When organisations change, they inevitably look at their people. Do they have the right ones in the right jobs? Are the people there now the people needed for the future?
Inevitably, companies look outside to reinvigorate themselves and bring in new and better skills. But beware, panellists in our roundtable series warn, many of the people you need might already be in place.
One of the reasons many organisations lack new, creative thinking might be because current executives haven’t welcomed it.
NZ Post general manager markets and business development Blair Woodbury says bringing in new ideas and new people is vital, but so too is wrapping support around them so they can operate in the face of resistance.
“People are critical to it and it starts with the ideas and where you are capturing those ideas. Then how do you actually find the idea that is future-looking or future-proof and let go of some of the decisions we’ve made in the past?”
The key to developing a transformation response is listening to “non-traditional people”, BusinessNZ chief executive Kirk Hope agrees.
They help businesses innovate and think differently.
Les Mills International chief executive Phillip Mills agrees it is important to listen to a diverse range of voices, but especially those of the younger generation.
“For us in our industry Gen-X was very similar to the Boomers, but the Millennials are different. They don’t want to do what their mum did.
“I’ve really had to learn to listen to my kids. You don’t want to a lot of the time because they are telling you you’re an idiot.
And you have to be open to being told you’re an idiot. You are, you’re stuck in the old ways of thinking."
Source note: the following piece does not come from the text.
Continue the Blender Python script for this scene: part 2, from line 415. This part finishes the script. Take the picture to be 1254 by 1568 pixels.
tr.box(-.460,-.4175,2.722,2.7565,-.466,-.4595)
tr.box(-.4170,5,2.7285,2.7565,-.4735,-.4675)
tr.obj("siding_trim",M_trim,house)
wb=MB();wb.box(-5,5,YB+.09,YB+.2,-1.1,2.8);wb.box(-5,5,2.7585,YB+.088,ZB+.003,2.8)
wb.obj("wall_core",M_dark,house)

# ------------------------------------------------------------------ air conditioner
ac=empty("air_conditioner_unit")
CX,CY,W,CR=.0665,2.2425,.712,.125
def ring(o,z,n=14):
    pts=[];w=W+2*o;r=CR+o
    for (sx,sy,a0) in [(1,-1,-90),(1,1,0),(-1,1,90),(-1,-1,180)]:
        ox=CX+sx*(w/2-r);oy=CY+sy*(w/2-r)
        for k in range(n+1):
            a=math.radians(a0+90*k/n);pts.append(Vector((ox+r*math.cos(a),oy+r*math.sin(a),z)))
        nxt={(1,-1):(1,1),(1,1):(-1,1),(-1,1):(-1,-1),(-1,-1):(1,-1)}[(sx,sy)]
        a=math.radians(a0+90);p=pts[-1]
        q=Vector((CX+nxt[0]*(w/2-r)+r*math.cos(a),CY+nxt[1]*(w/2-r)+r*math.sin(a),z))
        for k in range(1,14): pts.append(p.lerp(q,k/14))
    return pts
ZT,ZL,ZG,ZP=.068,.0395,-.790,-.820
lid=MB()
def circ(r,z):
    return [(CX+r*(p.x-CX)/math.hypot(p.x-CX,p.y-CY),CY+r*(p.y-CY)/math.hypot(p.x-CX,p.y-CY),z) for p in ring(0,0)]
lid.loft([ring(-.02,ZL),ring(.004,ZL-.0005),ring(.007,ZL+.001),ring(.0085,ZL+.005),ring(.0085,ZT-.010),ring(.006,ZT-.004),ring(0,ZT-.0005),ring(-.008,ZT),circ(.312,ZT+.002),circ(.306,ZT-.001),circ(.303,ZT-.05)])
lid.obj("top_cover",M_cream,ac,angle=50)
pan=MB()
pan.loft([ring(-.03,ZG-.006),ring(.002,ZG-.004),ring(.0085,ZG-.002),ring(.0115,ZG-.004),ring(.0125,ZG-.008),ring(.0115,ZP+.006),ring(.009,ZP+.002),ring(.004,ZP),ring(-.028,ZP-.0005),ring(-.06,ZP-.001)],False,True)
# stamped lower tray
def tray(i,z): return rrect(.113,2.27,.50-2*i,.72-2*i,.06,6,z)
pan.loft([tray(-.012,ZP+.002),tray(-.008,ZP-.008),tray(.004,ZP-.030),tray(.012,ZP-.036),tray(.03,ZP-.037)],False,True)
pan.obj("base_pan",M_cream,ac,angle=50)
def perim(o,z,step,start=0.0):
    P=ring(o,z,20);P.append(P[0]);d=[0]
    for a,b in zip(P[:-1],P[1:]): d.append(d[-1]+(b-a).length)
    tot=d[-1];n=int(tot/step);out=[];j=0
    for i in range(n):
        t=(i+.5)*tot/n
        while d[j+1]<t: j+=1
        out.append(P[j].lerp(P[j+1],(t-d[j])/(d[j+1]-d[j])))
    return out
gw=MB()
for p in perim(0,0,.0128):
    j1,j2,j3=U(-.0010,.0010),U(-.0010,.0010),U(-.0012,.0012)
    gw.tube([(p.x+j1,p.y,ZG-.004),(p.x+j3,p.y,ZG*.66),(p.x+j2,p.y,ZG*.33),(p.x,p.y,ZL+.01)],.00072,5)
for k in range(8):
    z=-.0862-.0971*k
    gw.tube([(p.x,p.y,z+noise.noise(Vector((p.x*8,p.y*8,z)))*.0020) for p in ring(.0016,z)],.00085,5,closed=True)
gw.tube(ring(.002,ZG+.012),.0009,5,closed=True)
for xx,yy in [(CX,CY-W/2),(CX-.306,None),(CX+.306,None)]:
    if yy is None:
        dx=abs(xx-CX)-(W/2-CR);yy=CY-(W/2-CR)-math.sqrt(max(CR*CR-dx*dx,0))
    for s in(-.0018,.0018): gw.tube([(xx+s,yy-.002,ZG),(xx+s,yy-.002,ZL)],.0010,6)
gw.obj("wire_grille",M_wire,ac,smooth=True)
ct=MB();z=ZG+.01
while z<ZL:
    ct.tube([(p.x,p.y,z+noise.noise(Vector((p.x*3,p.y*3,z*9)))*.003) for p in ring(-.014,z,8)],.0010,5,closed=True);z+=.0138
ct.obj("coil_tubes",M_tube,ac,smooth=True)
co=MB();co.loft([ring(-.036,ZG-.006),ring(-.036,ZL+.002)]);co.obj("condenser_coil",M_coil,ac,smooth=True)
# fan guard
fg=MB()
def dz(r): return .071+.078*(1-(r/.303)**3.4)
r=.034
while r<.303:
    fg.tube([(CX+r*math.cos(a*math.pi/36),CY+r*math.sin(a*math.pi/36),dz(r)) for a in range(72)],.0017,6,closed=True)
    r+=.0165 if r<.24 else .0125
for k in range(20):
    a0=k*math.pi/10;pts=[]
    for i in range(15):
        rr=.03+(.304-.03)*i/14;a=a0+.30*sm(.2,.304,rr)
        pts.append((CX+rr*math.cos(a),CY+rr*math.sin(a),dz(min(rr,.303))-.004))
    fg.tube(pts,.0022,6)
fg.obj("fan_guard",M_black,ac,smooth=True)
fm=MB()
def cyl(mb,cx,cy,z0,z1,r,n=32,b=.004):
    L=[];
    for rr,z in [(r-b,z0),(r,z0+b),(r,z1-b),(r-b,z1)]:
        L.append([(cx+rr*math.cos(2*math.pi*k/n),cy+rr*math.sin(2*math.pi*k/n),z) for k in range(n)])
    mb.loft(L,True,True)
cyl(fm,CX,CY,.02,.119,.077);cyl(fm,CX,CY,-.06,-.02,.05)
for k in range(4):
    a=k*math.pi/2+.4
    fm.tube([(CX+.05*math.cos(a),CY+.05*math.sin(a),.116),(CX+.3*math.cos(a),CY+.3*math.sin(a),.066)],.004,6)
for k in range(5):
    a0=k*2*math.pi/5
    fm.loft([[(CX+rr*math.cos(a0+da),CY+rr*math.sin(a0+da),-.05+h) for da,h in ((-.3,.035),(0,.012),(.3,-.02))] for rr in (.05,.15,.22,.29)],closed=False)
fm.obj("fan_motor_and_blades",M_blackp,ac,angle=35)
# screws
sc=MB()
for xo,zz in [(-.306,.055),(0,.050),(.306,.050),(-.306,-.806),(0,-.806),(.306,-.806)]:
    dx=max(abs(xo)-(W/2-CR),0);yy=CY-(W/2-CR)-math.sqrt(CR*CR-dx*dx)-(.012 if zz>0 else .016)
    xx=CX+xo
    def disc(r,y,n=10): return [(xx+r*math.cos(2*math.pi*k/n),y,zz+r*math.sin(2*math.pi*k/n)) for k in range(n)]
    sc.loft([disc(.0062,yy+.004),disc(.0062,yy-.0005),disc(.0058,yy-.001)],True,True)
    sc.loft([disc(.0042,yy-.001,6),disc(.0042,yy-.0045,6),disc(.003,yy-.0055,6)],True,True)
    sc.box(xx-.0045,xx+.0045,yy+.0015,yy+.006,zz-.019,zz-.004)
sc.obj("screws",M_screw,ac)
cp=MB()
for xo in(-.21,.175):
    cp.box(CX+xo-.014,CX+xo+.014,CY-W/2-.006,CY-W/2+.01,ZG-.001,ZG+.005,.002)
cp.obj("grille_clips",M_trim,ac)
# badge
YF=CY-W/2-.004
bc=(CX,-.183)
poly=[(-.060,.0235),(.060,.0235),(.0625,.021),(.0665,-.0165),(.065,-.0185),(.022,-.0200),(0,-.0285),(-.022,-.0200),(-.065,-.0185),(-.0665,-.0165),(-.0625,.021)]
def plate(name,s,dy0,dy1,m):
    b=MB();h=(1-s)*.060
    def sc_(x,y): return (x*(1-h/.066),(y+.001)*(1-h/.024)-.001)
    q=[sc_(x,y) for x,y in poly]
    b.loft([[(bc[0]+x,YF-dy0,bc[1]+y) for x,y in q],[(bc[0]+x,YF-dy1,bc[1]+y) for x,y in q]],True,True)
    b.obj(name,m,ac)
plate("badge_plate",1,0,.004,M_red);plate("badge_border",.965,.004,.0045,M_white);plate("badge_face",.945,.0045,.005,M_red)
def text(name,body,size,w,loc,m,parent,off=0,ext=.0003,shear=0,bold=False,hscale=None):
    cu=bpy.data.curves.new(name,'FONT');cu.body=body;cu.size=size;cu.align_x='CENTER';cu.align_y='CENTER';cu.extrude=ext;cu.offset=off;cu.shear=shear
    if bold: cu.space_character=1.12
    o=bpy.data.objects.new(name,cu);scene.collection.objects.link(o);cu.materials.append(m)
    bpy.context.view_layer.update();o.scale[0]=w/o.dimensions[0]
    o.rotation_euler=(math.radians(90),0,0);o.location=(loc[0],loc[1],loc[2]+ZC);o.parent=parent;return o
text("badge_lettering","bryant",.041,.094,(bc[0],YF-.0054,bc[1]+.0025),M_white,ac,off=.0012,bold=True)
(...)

Malcolm Rands, chief executive of Ecostore, says to really benefit from new people, leaders have to suppress their autocratic tendencies.
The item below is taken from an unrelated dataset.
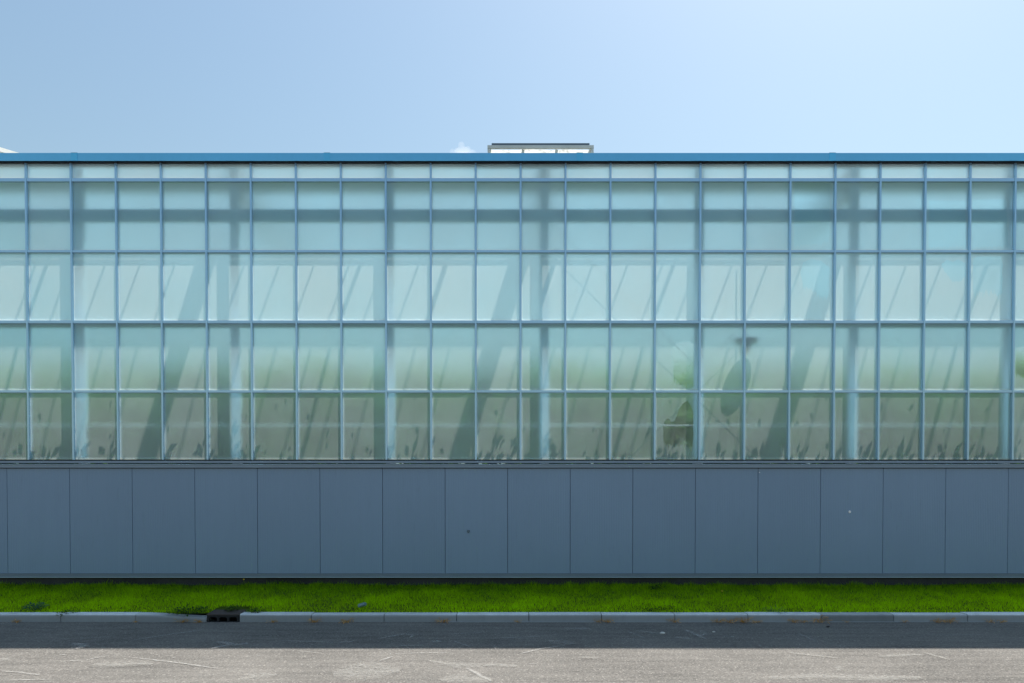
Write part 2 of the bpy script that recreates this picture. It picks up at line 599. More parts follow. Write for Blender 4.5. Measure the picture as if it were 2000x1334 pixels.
S2 = [([(182, 1299), (230, 1300), (300, 1297)], .16), ([(838, 1291), (895, 1301), (960, 1300), (1010, 1302)], .12), ([(1713, 1283), (1760, 1281), (1804, 1280)], .10),
      ([(860, 1330), (900, 1326), (960, 1331)], .22), ([(650, 1318), (720, 1312), (780, 1313)], .35), ([(1500, 1325), (1600, 1322), (1720, 1326), (1800, 1325)], .18),
      ([(1370, 1233), (1376, 1240), (1366, 1244)], .07), ([(1320, 1246), (1350, 1249)], .08), ([(1070, 1253), (1125, 1259)], .10), ([(840, 1254), (860, 1256)], .08),
      ([(0, 1288), (14, 1291)], .10), ([(1130, 1285), (1170, 1287)], .06), ([(1636, 1312), (1640, 1302)], .05), ([(660, 1257), (690, 1254)], .06), ([(1540, 1276), (1640, 1287)], .05),
      ([(1800, 1275), (1856, 1290)], .06), ([(0, 1222), (22, 1217)], .07), ([(470, 1327), (540, 1318)], .2), ([(1240, 1233), (1290, 1239)], .05), ([(1100, 1228), (1160, 1230)], .06)]
strokes("scuff_marks", S1, M_SCUFF, 0.007)
strokes("chalky_smears", S2, M_SMEAR, 0.010)

# ------------------------------------------------------------------ kerb stones
KH = 0.105
KP = [(GY, -0.02), (GY + 0.17, -0.02), (GY + 0.17, KH), (GY + 0.022, KH), (GY + 0.006, KH - 0.012), (GY, KH - 0.03)]
joints = [-6.157, -5.138, -4.165]
left = [-6.157 - 0.998 * i for i in range(1, 5)][::-1]
joints = left + joints
right = [-3.715, -2.737, -1.745, -0.754, 0.230, 1.222, 2.220, 3.218, 4.217, 5.208, 6.213, 7.21, 8.21, 9.2, 10.2, 11.2]
spans = [(a, b) for a, b in zip(joints[:-1], joints[1:])] + [(a, b) for a, b in zip(right[:-1], right[1:])]
KLAB = "plain pale grey concrete kerb stone along the grass verge"
for a, b in spans:
    m, lab, grp = M_KERB, KLAB, "kerb stones along the road"
    if abs(a + 5.138) < 1e-3:
        # drops towards the drain
        o = MB()
        n = 8
        for i in range(n):
            x0 = a + 0.003 + (b - a - 0.006) * i / n; x1 = a + 0.003 + (b - a - 0.006) * (i + 1) / n
        vs = []
        for i in range(n + 1):
            t = i / n
            drop = 0.045 * (t * t * (3 - 2 * t))
            x = a + 0.003 + (b - a - 0.006) * t
            vs.append([(x, y, z - (drop if z > 0.03 else 0)) for y, z in KP])
        np_ = len(KP)
        for r in vs: o.v += r
        for i in range(n):
            for j in range(np_):
                j2 = (j + 1) % np_
                o.f.append((i * np_ + j, i * np_ + j2, (i + 1) * np_ + j2, (i + 1) * np_ + j)); o.mi.append(0)
        o.f.append(tuple(range(np_))); o.mi.append(0)
        o.f.append(tuple(n * np_ + j for j in range(np_))); o.mi.append(0)
        ob = o.build("kerb_stone", m)
        lab = "grey kerb stone that dips down to the open storm drain on its left side"
        lab = "grey kerb stone dipping down to meet the dark storm drain"
    else:
        ob = MB().prism_x(KP, a + 0.0045, b - 0.0045).build("kerb_stone", m)
        if abs(a - 4.217) < 1e-3:
            ob.data.materials[0] = M_KERB_DARK
            lab = "darkest kerb stone with mottled damp looking face"
        elif abs(a + 3.715) < 1e-3:
            lab = "straight kerb stone starting at the right side of the storm drain"
    recenter(ob, ((a + b) / 2, GY + 0.08, 0))
    # stones never sit perfectly true
    if abs(a + 5.138) > 1e-3:
        ob.location.z += random.uniform(-0.005, 0.004)
        ob.location.y += random.uniform(-0.004, 0.004)
        ob.rotation_euler = (0, random.uniform(-0.003, 0.003), random.uniform(-0.002, 0.002))
    tag(ob, lab, "kerb stone", grp)
lip = MB().box(-1.0, 14, GY - 0.022, GY - 0.001, -0.01, 0.008).build("kerb_footing", M_KERB)
tag(lip, kind="structure")
back = MB().box(-4.16, -3.72, GY + 0.44, GY + 0.5, -0.02, 0.10)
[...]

“I think the other thing you have to do is give up being a control freak because your business is full of these amazing people and you’ve got to bring them on board, you’ve got to trust them.
“All your resources are probably inside your organisation already, just often they don’t feel they can actually say it, the mechanisms aren’t there. So look to your people.”
“Trust” is a concept some oldschool leaders find hard to embrace. But Rands says there is no longer a choice.
“You just have to do it. You catch yourself, thinking I’m being unreasonable here.”
Woodbury says leadership is more about talking and listening. “It’s not about dictating and ruling.”